No such ambiguity exists. The employees are restrained from soliciting business of customers with whom Oasys does business or has undertaken business within an 18 month period calculated from 1 June 2015. The prohibition is against soliciting business in the Western Cape from the customers specified in the order. This ground of appeal has no reasonable prospects of succeeding.

The judgment that is ambiguous in that it is unclear as to whether the restraints are operative to exhibitions in the Western Cape, as long as the clients on the lists are based elsewhere

[32]    No such ambiguity exists. The employees are restrained from soliciting business of customers with whom Oasys currently does business with or has undertaken business within an 18 month period calculated from 1 June 2015.  It was the employees’ case that they only did business with customers in the Western Cape. The prohibition is against soliciting such customers’ business in the Western Cape. This ground of appeal has no reasonable prospects of succeeding.

Conclusion

[33]    There are no reasonable prospects that another court will come to a different decision based on the facts that were placed before the court a quo on affidavit.

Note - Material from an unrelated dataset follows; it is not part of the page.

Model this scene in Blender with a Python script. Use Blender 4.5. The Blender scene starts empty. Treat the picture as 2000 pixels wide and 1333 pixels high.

[34]    Both parties asked for costs to follow the result. I see no reason in law or fairness to differ.

Order

The application for leave to appeal is dismissed with costs.



_______________________

Steenkamp J



APPEARANCES

 

 

APPLICANTS (respondents a quo):

 

Blane Hansen of Michael Ward attorneys.

 

 

RESPONDENT

(applicant a quo):

 

D M B Watson

Instructed by Shepstone & Wylie.





[1] Plascon-Evans Paints Ltd v Van Riebeeck Paints (Pty) Ltd 1984 *3) SA 623 (A).

[2] Act 66 of 1995.

[3] Dince v Dept of Education, North West [2010] 6 BLLR 631 (LC) para [3].

[4] Tsotetsi v Stallion Security (Pty) Ltd (2008) 31 ILJ 2802 (LC) para [14].

[5] GA Motor Winders (Eastern Cape) cc v CCMA (1999) 20 ILJ 1802 (LC) para [3].

[6][6][6] (2014) 35 ILJ 2399 (LAC).

[7] 2014 (1) SACR 369 (SCA) paras [2] – [3].

[8] [2013] ZASCA 120 (20 September 2013).

[9] With reference to Rawlins v Caravantruck (Pty) Ltd 1993 (1) SA 537 (A) 541 D-I.

[10] Reddy v Siemens Telecommunications (Pty) Ltd 2007 (2) SA 486 (A) at 496A; Magna Alloys and Research (SA) (Pty) Ltd v Ellis 1984 (4) SA 874 (A).

[11] Meter Systems Holdings Ltd v Venter 1993 (1) SA 409 (W); Esquire System Technology (Pty) Ltd v Cronje (2011) 32 ILJ 601 (LC).